Title: Re: Cultivation help
Post by: Lesley Cox on July 24, 2008, 10:24:57 PM
Your conditions are so different from mine that I shouldn't comment but I think that PP. secundiflora, sikkimensis and heucherifolia at least, would be OK on your sloping border. I would expect P. parryi to like an open moist and somewhat gritty place, but if the Omphalogrammas are thriving, most others should be happy there.

Whatever, we'll expect some gorgeous pictures in due course  :)
Title: Re: Cultivation help
Post by: arisaema on July 27, 2008, 10:52:52 AM
Thank you, Leslie! You're probably right about P. parryi, those in pots are three times the size of those planted in the holding bed... Stinky little things, aren't they?

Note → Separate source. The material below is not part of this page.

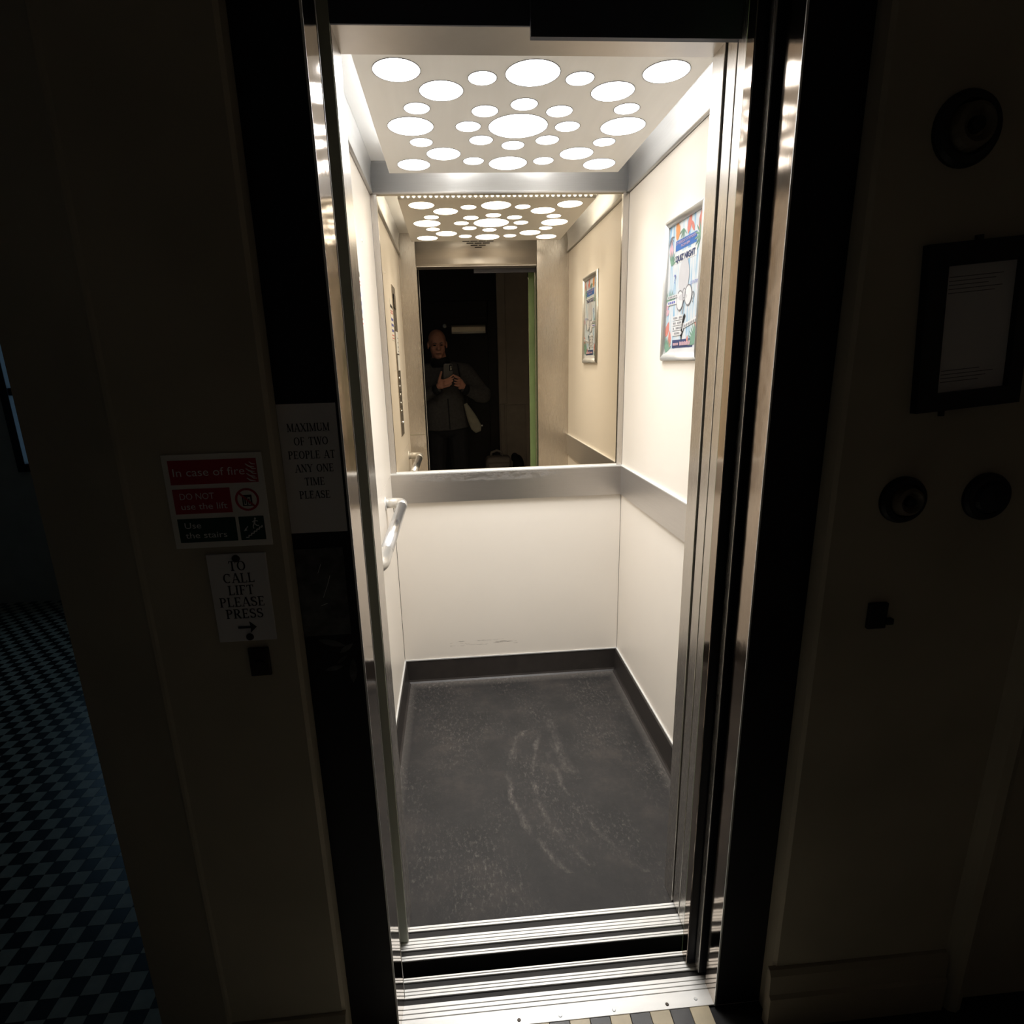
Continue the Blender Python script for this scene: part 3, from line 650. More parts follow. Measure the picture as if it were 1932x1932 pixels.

Any idea what conditions P. poi may prefer?
Title: Re: Cultivation help
Post by: Lesley Cox on July 27, 2008, 09:51:11 PM
I can't find any reference to P. poi and I've never come across that name myself. The nearest would be P. poissonii which would also be happy in the sloping border I should think.
Title: Re: Cultivation help
Post by: arisaema on July 27, 2008, 11:15:27 PM
Sorry, looks like the senior moments have arrived, I ment P. hoi :-[
Title: Re: Cultivation help
Post by: Lesley Cox on July 28, 2008, 05:09:17 AM
Sorry, don't know that one either. Primula World doesn't have a picture of it. Where's that man who lives on top of a limestone hill?
Title: Re: Cultivation help
Post by: Lesley Cox on July 28, 2008, 05:14:09 AM
Arisaema, do you have John Richards' book? I don't so can't look in there.
Title: Re: Cultivation help
Post by: rob krejzl on July 28, 2008, 06:07:27 AM
Lesley,

re P. hoi

Truly a 'little-known plant' if you haven't heard of it. Richards doesn't give cultivation notes, only that it comes from Lixian, west Sichuan, meadows at 3500-4800 metres.
Title: Re: Cultivation help
Post by: Lesley Cox on July 28, 2008, 09:33:14 PM
Which probably means that John hasn't grown it either. Wonder where Arisaema got his?
Title: Re: Cultivation help
Post by: arisaema on July 28, 2008, 09:56:24 PM
Thanks, I have Richards, but as you can tell it wasn't of much help. I got it from a Norwegian nursery as Primula SSSE24 (http://www.draglandsplanteskole.no/Plante.aspx?Datakode=PRISSS;1), see this thread (http://www.srgc.org.uk/discus/messages/5/38101.html) in the old forum. I could have asked them, but that wouldn't be of much help either as they have a quite different climate up north in coastal Troms.
Title: Re: Cultivation help
Post by: Lesley Cox on July 28, 2008, 10:54:35 PM
The old Forum does look odd, doesn't it, after living with the current model. Does your primula look like that amazing plant John F showed Arisaema?